Your task is to quote, unchanged, only the lines from the one with "Continue the Blender" through the one with "h.build('caster_fork', mats[1], w)", both ends included.

--- START Provided records ---

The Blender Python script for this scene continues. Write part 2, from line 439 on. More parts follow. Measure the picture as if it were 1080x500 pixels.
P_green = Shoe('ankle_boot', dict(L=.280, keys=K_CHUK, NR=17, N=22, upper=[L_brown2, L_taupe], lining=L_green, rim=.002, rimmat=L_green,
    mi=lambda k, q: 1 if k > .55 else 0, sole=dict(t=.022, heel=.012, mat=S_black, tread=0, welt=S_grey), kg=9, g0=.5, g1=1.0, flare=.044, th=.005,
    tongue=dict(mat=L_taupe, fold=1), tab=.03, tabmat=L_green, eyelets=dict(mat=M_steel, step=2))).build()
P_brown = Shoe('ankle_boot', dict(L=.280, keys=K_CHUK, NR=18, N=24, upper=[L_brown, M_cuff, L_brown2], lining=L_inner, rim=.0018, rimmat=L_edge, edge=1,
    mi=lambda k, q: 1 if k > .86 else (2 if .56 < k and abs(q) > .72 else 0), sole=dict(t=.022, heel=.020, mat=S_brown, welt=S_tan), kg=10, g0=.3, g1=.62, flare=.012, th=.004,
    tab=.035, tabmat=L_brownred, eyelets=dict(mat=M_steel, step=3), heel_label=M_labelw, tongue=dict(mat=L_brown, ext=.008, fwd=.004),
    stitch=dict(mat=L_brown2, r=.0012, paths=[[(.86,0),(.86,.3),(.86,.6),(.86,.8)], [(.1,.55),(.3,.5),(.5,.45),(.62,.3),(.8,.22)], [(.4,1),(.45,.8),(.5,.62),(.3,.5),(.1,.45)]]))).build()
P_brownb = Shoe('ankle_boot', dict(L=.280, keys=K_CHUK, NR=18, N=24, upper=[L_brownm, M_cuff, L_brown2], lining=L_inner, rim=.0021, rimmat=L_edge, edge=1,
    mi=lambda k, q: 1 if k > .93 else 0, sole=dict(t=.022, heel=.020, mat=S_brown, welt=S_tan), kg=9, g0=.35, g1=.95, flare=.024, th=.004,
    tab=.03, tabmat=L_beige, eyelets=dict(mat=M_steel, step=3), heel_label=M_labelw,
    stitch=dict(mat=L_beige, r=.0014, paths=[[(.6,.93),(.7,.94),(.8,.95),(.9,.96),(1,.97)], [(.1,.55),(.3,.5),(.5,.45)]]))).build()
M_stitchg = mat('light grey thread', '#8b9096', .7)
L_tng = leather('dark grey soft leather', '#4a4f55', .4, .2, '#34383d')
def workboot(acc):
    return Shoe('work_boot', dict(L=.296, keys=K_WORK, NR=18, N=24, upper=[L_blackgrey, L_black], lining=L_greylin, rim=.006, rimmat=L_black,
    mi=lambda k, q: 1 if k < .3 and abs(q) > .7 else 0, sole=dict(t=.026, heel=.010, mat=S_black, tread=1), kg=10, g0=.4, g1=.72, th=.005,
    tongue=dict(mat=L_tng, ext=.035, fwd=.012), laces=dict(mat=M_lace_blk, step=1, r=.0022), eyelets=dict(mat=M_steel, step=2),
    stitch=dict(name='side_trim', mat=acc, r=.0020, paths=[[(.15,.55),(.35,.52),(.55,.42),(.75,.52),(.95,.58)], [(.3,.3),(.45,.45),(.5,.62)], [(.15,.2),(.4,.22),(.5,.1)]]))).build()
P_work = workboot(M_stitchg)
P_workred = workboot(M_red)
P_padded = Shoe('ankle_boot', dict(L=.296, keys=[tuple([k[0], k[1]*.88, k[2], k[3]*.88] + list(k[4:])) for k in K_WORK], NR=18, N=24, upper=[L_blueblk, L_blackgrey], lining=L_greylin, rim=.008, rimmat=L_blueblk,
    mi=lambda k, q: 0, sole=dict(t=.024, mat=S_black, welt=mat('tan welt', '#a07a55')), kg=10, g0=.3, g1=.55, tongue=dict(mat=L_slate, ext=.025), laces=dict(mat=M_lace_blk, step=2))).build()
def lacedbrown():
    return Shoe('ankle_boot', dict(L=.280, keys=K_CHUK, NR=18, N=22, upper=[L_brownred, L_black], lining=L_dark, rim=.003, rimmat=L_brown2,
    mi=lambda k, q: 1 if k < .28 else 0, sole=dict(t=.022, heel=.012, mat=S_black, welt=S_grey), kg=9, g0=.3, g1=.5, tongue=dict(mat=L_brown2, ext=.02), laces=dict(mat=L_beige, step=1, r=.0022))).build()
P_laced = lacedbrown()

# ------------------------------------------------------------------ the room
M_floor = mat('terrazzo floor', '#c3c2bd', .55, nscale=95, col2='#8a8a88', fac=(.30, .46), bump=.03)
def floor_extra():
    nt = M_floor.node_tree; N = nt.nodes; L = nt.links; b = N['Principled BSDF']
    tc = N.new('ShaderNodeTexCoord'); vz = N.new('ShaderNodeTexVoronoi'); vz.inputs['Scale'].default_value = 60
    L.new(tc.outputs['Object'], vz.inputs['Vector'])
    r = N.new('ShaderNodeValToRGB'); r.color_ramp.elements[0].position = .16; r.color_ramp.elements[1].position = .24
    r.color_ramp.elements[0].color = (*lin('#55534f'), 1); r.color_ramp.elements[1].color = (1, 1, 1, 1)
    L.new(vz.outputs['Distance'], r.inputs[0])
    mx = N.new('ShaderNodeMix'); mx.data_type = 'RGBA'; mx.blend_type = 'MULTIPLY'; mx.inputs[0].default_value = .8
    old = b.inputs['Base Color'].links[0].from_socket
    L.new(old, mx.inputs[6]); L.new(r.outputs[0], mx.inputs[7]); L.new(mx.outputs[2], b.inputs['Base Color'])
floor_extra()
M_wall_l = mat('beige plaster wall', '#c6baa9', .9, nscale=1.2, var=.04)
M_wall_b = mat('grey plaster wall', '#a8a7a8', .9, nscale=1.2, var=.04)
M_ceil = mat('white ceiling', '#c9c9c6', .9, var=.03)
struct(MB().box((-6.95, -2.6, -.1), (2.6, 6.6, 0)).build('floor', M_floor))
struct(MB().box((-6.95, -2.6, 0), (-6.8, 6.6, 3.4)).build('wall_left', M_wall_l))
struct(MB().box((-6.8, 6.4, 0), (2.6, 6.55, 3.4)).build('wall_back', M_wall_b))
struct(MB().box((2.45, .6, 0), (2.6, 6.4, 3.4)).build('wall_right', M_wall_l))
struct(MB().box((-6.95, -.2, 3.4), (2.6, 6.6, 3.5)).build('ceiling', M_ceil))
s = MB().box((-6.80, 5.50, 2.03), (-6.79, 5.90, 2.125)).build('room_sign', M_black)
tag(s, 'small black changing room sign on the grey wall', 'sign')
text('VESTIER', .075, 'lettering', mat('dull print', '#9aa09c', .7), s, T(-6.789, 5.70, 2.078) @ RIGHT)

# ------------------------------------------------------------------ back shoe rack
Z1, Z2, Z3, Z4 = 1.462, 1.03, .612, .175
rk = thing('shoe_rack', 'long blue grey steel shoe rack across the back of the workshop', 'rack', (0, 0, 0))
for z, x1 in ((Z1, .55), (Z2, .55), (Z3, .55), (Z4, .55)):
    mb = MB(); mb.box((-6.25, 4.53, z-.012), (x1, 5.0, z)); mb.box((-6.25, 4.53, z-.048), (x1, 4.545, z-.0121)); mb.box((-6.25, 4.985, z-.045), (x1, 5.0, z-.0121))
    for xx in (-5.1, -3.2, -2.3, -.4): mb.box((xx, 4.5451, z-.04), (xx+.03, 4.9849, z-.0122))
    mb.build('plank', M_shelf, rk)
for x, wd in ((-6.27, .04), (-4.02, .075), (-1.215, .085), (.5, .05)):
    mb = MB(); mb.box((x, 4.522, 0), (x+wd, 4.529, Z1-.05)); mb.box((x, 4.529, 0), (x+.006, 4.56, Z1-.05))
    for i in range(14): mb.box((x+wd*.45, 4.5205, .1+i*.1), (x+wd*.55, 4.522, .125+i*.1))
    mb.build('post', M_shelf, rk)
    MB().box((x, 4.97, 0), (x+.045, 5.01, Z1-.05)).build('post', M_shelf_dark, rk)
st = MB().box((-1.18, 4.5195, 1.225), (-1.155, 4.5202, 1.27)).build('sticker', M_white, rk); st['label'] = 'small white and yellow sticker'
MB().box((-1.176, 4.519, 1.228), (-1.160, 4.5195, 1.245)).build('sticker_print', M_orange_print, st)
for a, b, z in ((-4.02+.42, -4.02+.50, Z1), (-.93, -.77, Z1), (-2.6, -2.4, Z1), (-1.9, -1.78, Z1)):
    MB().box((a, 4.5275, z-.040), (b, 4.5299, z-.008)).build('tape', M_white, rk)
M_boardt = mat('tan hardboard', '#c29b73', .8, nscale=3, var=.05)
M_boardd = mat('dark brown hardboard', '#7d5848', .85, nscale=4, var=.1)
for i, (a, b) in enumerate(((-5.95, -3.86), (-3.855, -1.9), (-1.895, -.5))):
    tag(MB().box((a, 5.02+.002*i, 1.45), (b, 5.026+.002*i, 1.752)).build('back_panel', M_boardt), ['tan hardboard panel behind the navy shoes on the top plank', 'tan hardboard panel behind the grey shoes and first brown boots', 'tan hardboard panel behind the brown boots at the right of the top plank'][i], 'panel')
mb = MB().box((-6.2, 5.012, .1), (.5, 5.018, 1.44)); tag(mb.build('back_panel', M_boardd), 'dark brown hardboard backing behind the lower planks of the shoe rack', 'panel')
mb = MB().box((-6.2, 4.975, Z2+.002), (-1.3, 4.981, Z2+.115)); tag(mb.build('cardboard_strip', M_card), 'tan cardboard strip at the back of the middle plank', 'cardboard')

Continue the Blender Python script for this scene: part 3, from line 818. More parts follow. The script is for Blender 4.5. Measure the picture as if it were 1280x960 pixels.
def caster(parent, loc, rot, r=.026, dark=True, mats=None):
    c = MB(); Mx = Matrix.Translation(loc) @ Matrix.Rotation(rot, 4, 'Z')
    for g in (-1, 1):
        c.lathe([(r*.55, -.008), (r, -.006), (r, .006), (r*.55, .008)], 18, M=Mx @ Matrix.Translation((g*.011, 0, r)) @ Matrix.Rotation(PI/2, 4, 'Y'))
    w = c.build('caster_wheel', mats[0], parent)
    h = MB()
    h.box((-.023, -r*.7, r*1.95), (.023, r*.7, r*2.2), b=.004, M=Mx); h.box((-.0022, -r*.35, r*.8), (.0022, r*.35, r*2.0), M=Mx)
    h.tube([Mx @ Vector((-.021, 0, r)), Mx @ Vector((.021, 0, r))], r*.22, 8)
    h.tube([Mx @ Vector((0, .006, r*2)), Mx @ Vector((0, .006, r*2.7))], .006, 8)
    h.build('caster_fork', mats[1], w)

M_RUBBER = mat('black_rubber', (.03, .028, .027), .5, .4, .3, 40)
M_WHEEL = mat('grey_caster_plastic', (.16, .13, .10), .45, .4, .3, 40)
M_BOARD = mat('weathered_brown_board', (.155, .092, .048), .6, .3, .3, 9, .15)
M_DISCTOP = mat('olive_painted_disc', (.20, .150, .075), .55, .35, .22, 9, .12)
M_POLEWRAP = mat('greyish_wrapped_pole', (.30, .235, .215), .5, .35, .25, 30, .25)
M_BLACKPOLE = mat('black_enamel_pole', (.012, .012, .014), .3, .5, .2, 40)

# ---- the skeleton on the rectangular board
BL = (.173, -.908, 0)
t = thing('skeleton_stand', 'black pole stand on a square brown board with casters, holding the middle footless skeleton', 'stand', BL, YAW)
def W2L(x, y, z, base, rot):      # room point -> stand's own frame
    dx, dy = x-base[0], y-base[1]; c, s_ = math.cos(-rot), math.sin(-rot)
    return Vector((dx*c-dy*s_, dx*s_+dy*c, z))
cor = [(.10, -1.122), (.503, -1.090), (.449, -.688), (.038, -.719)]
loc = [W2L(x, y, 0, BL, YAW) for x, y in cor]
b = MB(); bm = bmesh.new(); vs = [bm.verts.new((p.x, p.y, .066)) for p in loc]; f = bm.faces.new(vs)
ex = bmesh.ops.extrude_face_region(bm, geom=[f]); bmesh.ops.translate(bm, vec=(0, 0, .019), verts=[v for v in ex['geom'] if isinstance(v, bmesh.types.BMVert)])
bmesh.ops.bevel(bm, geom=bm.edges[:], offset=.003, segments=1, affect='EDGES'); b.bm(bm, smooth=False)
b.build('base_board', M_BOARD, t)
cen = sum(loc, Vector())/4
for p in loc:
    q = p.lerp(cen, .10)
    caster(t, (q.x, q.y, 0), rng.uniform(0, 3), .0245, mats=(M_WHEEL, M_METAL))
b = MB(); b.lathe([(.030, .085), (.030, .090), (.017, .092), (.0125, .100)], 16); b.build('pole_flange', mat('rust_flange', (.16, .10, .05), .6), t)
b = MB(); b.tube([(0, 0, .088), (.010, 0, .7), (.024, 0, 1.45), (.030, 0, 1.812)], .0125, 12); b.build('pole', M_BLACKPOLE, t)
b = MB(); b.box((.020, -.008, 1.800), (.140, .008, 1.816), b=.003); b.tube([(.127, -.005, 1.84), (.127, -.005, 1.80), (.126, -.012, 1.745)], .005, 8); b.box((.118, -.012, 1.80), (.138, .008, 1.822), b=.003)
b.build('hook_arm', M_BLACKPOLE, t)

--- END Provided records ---

Result:
Continue the Blender Python script for this scene: part 3, from line 818. More parts follow. The script is for Blender 4.5. Measure the picture as if it were 1280x960 pixels.
def caster(parent, loc, rot, r=.026, dark=True, mats=None):
    c = MB(); Mx = Matrix.Translation(loc) @ Matrix.Rotation(rot, 4, 'Z')
    for g in (-1, 1):
        c.lathe([(r*.55, -.008), (r, -.006), (r, .006), (r*.55, .008)], 18, M=Mx @ Matrix.Translation((g*.011, 0, r)) @ Matrix.Rotation(PI/2, 4, 'Y'))
    w = c.build('caster_wheel', mats[0], parent)
    h = MB()
    h.box((-.023, -r*.7, r*1.95), (.023, r*.7, r*2.2), b=.004, M=Mx); h.box((-.0022, -r*.35, r*.8), (.0022, r*.35, r*2.0), M=Mx)
    h.tube([Mx @ Vector((-.021, 0, r)), Mx @ Vector((.021, 0, r))], r*.22, 8)
    h.tube([Mx @ Vector((0, .006, r*2)), Mx @ Vector((0, .006, r*2.7))], .006, 8)
    h.build('caster_fork', mats[1], w)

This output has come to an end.